■ Entries with scene source code ■
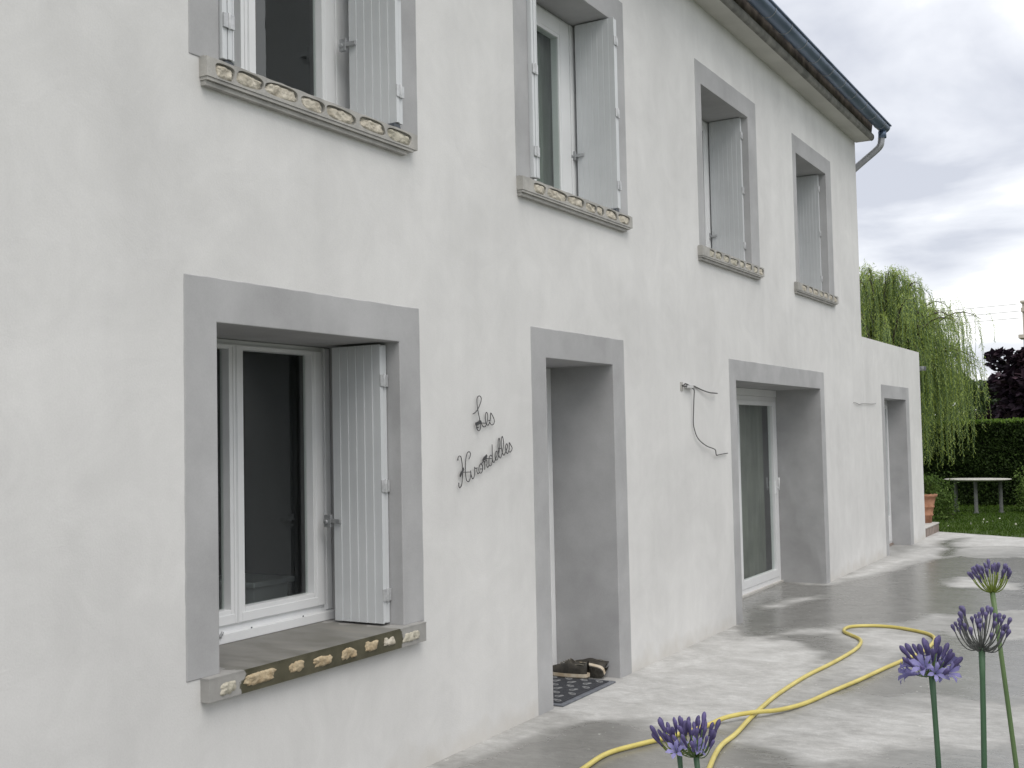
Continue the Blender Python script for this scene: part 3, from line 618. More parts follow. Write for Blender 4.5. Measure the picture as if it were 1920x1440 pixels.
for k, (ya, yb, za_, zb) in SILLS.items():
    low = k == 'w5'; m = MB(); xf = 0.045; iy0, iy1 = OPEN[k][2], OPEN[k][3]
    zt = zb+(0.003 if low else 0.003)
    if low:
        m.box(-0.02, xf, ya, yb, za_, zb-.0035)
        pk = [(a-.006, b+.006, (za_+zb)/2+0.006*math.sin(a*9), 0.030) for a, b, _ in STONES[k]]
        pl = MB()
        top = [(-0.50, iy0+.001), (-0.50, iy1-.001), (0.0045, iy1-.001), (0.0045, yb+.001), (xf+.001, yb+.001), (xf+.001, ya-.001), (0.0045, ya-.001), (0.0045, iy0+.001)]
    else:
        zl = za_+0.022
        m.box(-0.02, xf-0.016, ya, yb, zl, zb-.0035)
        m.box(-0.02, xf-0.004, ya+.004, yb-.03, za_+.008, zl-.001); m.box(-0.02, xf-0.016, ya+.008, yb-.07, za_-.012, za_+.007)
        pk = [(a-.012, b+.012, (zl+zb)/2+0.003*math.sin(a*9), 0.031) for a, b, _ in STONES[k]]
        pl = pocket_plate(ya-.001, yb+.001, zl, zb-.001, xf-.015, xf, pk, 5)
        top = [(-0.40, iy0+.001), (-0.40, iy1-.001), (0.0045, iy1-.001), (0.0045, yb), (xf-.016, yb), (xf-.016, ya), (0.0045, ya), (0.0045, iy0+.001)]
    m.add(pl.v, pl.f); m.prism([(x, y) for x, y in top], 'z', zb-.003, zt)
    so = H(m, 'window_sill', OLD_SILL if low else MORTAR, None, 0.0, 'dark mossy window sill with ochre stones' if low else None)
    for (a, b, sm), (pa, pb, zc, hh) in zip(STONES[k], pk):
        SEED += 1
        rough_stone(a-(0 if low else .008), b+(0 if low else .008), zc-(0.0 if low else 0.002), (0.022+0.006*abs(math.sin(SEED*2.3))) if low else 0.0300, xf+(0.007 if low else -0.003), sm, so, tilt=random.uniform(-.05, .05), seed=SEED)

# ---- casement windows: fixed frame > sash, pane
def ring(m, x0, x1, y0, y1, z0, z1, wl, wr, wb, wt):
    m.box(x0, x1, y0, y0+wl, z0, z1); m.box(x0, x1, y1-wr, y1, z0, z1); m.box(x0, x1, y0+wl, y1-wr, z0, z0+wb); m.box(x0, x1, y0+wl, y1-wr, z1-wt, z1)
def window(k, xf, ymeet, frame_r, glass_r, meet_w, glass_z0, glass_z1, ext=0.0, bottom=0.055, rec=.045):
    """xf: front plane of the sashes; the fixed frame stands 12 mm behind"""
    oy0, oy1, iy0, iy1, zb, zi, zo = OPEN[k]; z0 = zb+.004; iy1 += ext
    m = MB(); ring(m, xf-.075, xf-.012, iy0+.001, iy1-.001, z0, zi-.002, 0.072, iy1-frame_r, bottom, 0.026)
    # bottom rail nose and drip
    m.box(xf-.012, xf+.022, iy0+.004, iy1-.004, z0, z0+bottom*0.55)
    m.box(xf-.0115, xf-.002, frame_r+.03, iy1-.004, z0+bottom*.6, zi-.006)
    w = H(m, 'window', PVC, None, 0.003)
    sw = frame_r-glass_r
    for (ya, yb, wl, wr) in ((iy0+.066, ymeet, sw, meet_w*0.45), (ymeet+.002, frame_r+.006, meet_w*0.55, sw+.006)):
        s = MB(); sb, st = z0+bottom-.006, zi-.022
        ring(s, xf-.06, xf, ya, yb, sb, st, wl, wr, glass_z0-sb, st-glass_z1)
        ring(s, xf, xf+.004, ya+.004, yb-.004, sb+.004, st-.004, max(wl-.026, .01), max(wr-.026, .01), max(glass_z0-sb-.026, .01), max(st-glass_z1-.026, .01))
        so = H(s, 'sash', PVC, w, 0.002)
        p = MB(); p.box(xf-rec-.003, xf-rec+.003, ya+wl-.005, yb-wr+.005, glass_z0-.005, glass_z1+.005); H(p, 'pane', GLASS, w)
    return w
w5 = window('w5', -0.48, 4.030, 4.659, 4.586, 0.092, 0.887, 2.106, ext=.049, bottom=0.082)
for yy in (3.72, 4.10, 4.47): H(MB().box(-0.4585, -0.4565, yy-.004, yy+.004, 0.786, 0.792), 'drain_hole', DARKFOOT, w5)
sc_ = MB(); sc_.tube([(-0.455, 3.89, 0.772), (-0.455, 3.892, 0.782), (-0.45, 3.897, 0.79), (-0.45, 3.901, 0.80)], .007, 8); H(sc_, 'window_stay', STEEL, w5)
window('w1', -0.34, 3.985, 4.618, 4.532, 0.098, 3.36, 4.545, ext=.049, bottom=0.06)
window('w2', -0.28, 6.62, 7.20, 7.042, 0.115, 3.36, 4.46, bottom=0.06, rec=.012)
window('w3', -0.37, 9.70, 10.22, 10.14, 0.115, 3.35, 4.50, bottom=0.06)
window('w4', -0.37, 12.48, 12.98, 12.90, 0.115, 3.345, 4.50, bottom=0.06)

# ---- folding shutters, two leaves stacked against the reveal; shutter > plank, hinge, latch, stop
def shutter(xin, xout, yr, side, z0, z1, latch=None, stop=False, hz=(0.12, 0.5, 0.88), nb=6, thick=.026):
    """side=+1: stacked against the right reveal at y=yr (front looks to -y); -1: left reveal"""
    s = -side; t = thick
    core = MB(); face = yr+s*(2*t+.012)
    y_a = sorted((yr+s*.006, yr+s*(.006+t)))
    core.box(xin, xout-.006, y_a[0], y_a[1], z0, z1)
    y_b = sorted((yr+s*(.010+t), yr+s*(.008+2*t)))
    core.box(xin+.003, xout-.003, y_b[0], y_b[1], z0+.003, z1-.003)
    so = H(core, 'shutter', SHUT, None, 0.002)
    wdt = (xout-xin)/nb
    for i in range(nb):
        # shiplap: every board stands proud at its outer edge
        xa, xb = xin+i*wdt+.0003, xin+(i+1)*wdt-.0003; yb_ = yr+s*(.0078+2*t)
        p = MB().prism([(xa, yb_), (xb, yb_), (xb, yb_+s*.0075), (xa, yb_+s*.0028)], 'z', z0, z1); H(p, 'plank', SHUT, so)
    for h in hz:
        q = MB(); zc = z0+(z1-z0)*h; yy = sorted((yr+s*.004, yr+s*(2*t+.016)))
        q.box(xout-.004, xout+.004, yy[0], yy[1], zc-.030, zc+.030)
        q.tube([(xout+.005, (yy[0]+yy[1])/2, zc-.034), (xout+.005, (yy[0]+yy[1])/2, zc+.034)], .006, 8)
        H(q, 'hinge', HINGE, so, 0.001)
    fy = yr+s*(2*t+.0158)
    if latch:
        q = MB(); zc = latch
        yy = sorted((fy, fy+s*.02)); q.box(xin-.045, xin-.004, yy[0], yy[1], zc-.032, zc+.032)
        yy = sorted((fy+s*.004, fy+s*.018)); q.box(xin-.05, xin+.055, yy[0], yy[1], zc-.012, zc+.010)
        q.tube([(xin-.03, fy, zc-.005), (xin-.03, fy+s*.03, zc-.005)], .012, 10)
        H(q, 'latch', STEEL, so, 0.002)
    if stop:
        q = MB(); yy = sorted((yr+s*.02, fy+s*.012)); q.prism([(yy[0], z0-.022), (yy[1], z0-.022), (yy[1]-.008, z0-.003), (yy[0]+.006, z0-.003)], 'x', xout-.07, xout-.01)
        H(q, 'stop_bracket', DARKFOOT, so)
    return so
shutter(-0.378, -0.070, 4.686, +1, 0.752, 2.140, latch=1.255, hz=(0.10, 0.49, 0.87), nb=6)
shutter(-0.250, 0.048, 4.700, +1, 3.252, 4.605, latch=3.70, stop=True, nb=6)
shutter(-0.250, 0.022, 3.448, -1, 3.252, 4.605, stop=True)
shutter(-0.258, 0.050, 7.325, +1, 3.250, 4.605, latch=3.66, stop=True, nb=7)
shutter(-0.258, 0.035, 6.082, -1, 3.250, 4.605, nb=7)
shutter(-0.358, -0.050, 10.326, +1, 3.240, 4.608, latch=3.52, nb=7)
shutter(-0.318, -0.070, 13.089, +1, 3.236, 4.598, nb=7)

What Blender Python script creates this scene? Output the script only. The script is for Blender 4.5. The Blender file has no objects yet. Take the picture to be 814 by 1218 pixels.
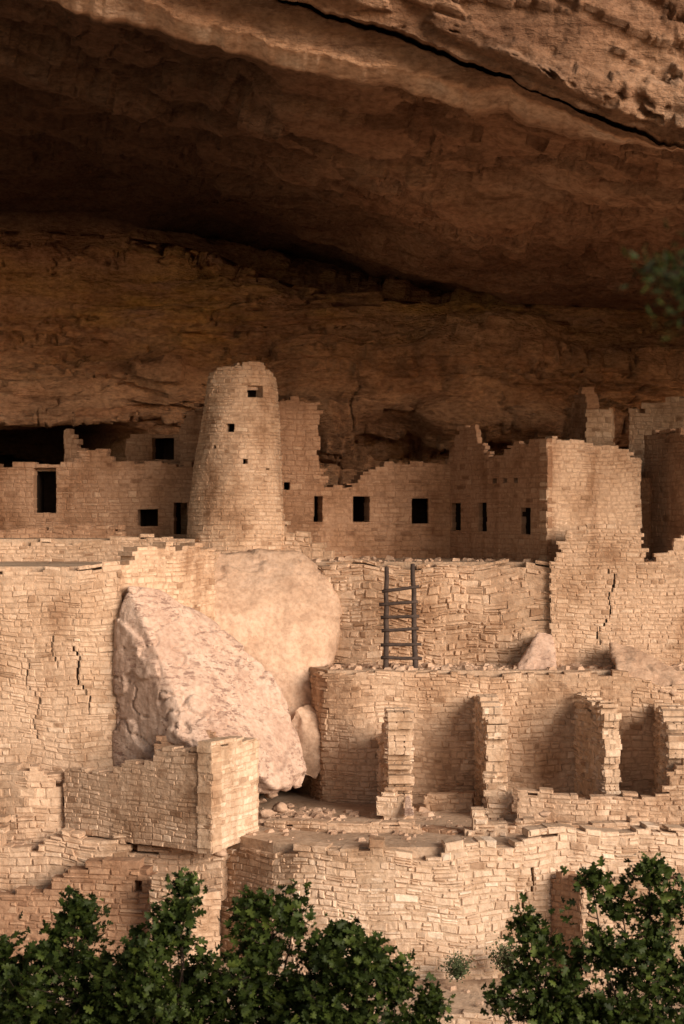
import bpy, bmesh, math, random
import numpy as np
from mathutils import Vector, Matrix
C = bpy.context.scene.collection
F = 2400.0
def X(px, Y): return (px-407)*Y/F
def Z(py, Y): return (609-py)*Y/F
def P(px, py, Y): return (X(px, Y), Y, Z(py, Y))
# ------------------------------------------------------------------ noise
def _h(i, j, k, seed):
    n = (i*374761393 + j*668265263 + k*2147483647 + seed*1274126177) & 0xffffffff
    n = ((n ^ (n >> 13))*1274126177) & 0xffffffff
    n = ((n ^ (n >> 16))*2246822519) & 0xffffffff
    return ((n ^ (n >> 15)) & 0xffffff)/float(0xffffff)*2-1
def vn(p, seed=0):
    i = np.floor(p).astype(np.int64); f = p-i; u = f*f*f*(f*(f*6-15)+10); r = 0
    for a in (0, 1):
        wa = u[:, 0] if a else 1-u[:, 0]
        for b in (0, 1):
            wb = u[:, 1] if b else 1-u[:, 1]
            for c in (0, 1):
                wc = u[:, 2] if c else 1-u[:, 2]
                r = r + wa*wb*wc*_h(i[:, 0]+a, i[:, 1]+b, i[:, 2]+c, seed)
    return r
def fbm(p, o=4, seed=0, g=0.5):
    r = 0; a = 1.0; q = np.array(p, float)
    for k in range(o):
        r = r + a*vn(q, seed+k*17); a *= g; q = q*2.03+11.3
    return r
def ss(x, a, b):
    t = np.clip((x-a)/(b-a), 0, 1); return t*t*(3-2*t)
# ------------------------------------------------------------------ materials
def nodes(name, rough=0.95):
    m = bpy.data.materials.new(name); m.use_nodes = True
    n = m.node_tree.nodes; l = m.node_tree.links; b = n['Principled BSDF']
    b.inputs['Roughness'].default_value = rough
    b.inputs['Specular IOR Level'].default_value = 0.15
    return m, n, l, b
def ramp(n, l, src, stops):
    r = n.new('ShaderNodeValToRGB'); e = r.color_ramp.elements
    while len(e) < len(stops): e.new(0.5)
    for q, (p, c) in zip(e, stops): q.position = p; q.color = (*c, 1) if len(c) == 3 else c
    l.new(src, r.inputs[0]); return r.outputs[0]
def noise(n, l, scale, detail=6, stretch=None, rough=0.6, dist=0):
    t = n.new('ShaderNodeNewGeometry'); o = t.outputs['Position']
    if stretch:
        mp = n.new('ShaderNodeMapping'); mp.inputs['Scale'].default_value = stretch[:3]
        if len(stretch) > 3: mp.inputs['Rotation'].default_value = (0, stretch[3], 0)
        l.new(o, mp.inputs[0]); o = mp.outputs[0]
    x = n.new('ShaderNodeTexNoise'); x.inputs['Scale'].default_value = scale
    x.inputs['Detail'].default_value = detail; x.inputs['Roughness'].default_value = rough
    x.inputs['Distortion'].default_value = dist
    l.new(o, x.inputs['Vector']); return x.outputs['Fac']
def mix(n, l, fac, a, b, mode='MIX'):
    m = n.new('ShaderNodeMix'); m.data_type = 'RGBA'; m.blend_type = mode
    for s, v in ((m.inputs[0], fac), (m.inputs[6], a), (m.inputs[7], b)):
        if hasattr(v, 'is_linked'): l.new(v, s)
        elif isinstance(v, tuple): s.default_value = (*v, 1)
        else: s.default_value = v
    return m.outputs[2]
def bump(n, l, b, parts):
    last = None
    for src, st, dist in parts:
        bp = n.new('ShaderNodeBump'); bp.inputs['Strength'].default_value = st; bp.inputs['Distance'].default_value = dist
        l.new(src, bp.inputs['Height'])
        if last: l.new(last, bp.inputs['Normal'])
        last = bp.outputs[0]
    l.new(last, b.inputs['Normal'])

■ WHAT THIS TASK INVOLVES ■
Please reproduce, word for word, every line from the first line of the records above through the line containing "rough_stone(a-(0 if low", and leave out the pictures.

■ FULL OUTPUT ■
Continue the Blender Python script for this scene: part 3, from line 618. More parts follow. Write for Blender 4.5. Measure the picture as if it were 1920x1440 pixels.
for k, (ya, yb, za_, zb) in SILLS.items():
    low = k == 'w5'; m = MB(); xf = 0.045; iy0, iy1 = OPEN[k][2], OPEN[k][3]
    zt = zb+(0.003 if low else 0.003)
    if low:
        m.box(-0.02, xf, ya, yb, za_, zb-.0035)
        pk = [(a-.006, b+.006, (za_+zb)/2+0.006*math.sin(a*9), 0.030) for a, b, _ in STONES[k]]
        pl = MB()
        top = [(-0.50, iy0+.001), (-0.50, iy1-.001), (0.0045, iy1-.001), (0.0045, yb+.001), (xf+.001, yb+.001), (xf+.001, ya-.001), (0.0045, ya-.001), (0.0045, iy0+.001)]
    else:
        zl = za_+0.022
        m.box(-0.02, xf-0.016, ya, yb, zl, zb-.0035)
        m.box(-0.02, xf-0.004, ya+.004, yb-.03, za_+.008, zl-.001); m.box(-0.02, xf-0.016, ya+.008, yb-.07, za_-.012, za_+.007)
        pk = [(a-.012, b+.012, (zl+zb)/2+0.003*math.sin(a*9), 0.031) for a, b, _ in STONES[k]]
        pl = pocket_plate(ya-.001, yb+.001, zl, zb-.001, xf-.015, xf, pk, 5)
        top = [(-0.40, iy0+.001), (-0.40, iy1-.001), (0.0045, iy1-.001), (0.0045, yb), (xf-.016, yb), (xf-.016, ya), (0.0045, ya), (0.0045, iy0+.001)]
    m.add(pl.v, pl.f); m.prism([(x, y) for x, y in top], 'z', zb-.003, zt)
    so = H(m, 'window_sill', OLD_SILL if low else MORTAR, None, 0.0, 'dark mossy window sill with ochre stones' if low else None)
    for (a, b, sm), (pa, pb, zc, hh) in zip(STONES[k], pk):
        SEED += 1
        rough_stone(a-(0 if low else .008), b+(0 if low else .008), zc-(0.0 if low else 0.002), (0.022+0.006*abs(math.sin(SEED*2.3))) if low else 0.0300, xf+(0.007 if low else -0.003), sm, so, tilt=random.uniform(-.05, .05), seed=SEED)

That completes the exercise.